Perrinelle is out until at least the beginning of the summer, but he does currently occupy a roster spot and space in the salary budget. The French defender is not currently available to help the Red Bulls and his inclusion on the roster takes up a spot and money away from someone who could help right now. While that may be frustrating for fans in the moment, Curtis has to make the long play here in thinking about the entire season and not only the beginning. This is one of many affects of the MLS’s roster and salary rules. It’s probably the biggest reason Curtis didn’t make any extra defensive signings.

This is all a hypothesis, but it’s almost a certainty that money was the issue. Not necessarily the lack of money to further bolster the defense but a lack of space within the salary budget to fit another defender in. MLS’s lack of transparency is annoying and makes it hard to discuss things like this with any real knowledge, but the guess is that when taking into a account automatic player raises for 2016, and the fact that Miazga was a Homegrown player whose salary didn’t count towards the budget, Baah’s signing used whatever budget space the Red Bulls may have had available if Miazga were to remain in the fold.

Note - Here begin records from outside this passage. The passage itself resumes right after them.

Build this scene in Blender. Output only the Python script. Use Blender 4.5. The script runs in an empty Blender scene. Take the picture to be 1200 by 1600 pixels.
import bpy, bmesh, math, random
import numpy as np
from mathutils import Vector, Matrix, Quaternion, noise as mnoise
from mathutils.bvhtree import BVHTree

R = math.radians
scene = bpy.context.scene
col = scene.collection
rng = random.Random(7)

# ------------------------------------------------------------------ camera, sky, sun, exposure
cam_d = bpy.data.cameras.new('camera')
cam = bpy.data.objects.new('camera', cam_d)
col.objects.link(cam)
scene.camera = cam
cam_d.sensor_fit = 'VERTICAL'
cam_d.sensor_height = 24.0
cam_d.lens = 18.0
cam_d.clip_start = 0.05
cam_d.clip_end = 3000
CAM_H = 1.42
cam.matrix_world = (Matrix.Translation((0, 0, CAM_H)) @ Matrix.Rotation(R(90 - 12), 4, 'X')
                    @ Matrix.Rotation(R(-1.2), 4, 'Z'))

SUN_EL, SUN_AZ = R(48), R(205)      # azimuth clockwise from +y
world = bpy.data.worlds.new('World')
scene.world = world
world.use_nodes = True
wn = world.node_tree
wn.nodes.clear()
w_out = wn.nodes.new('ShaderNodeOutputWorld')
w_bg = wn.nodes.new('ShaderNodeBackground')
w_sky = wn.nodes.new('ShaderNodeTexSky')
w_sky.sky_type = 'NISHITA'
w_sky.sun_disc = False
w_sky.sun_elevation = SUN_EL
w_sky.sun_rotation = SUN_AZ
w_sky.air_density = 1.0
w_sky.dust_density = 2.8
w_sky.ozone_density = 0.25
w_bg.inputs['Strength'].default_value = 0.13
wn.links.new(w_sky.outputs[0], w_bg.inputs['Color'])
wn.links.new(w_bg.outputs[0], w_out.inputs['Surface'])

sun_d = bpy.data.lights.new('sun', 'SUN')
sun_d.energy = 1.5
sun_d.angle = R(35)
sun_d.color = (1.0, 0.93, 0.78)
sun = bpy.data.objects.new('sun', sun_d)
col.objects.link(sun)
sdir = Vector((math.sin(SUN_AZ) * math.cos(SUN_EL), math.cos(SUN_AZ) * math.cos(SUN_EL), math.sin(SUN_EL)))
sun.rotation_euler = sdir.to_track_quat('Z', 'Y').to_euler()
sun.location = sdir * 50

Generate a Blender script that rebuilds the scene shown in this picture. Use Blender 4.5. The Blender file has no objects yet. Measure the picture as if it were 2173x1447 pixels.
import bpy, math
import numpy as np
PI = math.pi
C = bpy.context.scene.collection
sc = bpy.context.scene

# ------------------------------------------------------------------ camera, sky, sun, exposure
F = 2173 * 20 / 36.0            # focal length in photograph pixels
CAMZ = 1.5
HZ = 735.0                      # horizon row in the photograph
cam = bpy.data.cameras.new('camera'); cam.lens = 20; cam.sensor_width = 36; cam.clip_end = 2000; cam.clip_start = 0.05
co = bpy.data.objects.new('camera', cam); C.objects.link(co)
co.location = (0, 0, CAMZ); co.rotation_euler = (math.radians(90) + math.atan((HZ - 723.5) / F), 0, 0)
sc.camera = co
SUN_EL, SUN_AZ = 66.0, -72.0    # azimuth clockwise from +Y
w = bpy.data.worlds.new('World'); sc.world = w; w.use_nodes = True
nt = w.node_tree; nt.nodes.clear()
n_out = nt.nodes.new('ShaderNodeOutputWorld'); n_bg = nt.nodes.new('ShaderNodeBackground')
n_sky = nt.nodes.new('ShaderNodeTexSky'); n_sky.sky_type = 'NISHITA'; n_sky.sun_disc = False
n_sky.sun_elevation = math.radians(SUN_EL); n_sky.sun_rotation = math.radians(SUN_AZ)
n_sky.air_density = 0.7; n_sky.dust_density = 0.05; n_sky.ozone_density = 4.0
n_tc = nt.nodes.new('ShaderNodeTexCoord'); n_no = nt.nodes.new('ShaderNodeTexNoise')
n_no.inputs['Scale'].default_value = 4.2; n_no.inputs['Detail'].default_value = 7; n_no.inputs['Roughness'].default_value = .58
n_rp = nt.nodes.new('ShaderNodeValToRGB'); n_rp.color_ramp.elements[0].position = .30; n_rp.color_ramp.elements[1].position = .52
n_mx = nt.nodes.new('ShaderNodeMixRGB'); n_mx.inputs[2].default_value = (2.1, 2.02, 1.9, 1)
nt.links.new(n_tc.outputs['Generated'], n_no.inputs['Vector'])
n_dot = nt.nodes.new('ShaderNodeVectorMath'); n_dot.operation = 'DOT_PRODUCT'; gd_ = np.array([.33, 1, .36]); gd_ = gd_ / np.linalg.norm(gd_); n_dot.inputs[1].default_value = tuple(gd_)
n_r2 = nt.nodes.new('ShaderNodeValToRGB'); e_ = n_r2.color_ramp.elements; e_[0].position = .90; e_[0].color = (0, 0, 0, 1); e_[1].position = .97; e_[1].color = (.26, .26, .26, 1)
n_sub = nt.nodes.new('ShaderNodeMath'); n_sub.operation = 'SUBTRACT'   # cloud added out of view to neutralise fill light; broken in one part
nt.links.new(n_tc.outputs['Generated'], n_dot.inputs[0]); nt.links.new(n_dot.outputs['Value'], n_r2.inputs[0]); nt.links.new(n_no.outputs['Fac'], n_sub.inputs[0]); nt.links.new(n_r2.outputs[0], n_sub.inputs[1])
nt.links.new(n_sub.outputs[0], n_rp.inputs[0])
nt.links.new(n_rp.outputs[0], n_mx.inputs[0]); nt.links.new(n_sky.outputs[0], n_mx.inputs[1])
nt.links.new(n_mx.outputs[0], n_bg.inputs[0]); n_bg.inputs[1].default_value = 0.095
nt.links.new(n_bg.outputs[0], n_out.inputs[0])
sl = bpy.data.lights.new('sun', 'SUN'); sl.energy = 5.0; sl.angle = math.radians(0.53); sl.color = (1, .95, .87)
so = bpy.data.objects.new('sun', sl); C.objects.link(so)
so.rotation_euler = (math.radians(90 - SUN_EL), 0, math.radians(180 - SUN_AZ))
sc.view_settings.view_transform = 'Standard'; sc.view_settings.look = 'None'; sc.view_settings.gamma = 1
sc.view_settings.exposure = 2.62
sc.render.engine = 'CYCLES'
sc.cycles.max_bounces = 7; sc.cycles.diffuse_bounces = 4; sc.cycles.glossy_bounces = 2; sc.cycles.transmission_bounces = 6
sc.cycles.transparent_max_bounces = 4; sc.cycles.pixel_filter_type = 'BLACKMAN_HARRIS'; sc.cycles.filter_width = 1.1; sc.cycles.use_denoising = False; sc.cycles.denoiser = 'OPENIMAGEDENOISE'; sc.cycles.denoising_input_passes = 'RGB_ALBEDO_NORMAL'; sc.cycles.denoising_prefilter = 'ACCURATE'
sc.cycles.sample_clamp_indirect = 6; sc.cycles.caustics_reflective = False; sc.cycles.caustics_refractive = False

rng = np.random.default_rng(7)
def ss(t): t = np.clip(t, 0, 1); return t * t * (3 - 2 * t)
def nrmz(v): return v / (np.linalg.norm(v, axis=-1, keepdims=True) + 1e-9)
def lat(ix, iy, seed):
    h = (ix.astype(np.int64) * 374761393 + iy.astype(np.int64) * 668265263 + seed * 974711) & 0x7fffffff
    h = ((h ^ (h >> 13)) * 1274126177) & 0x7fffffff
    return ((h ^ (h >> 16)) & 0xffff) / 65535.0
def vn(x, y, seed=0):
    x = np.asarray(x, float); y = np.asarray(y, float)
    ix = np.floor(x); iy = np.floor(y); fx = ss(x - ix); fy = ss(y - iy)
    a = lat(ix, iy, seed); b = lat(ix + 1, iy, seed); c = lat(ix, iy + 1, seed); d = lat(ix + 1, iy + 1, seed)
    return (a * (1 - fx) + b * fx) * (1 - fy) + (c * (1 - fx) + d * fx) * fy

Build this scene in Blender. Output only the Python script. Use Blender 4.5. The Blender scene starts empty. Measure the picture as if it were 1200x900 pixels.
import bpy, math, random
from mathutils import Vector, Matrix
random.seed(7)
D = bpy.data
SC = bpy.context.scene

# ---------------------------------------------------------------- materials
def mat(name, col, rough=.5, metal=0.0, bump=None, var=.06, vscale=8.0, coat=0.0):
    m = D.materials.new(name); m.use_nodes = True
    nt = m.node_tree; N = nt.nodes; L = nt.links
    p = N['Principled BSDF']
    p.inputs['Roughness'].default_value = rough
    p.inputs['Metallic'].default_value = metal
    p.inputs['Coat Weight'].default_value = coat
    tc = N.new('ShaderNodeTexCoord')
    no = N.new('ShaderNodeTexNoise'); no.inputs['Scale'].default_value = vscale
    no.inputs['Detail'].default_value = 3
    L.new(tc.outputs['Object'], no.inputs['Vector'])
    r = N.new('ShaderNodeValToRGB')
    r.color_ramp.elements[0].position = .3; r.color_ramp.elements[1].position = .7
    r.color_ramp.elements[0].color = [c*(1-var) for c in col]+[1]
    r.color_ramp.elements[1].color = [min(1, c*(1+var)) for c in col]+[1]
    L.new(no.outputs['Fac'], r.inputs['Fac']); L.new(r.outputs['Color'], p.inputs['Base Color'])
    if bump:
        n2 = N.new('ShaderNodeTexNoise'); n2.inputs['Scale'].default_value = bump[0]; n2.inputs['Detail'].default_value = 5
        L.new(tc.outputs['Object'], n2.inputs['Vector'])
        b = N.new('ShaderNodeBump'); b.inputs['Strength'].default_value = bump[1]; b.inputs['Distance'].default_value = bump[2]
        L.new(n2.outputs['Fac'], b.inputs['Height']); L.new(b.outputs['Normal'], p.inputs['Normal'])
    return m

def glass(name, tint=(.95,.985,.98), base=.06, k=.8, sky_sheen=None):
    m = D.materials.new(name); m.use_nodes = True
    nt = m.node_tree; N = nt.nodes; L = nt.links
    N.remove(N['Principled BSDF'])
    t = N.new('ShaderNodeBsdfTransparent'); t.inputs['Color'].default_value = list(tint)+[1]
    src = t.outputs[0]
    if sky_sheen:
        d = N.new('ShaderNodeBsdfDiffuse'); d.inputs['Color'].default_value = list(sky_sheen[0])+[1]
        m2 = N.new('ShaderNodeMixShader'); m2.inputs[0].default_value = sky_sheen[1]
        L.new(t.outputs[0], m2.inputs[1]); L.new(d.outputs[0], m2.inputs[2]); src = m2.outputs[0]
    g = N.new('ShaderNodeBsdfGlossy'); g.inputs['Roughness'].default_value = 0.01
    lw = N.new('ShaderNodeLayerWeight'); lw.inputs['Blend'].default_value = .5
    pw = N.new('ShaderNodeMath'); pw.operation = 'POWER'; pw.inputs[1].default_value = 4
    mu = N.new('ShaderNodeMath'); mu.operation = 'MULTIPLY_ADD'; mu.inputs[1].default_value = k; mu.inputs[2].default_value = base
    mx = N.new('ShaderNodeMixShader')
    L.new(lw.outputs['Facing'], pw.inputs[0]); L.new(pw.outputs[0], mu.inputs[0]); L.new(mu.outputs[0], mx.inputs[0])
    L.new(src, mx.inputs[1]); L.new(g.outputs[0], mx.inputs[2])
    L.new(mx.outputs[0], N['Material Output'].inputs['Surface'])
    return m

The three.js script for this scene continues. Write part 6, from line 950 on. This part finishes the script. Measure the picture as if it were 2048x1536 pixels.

There’s also the likelihood that Baah is pulling in more than Miazga’s $74,500 in guaranteed compensation last year and who knows what affect that has on the budget Austria provides Curtis.

In doing a one-for-one swap of Miazga for Baah, NY will go on for the majority of the season with four central defenders that they’ll be comfortable with (Zubar and Karl Quintette round out the quartet with Perrinelle). Tough choices have to made and sometimes those dice rolls are gong to come up snake eyes.

This is now a situation that Marsch must combat and fix.

You can have a style of play and an ethos, but you have to be able to react to the talent that’s at your disposal. This doesn’t mean that total overhauls need to take place, and there aren’t any indications that one would take place, but there do need to be tweaks to the plan. You cannot do the same exact thing you do with replacement-level players that you do with your top-level talent. A defensive line that’s being held together by duct tape cannot be put under the same strain as a healthy first-choice group can. The replacement group will break and we’re seeing just that each and every game.

Marsch must figure out how to protect his back line as his starters return to health. Whether that means taking one of his defensive midfielders off pressing duties and deploying them strictly as a shield for the back four or trying to concede some possession in order to keep a better shape remains to be seen. The return of Zubar to the starting lineup on Saturday is a step in the right direction but the problems of the defensive line won’t be entirely solved with his presence.

Curtis took a chance that his backline would hold up until the return of Perrinelle. Unfortunately, that group turned into a mash unit and since there won’t be any new players coming, it’s up to Marsch to make things work until his first-choice defenders return to full health.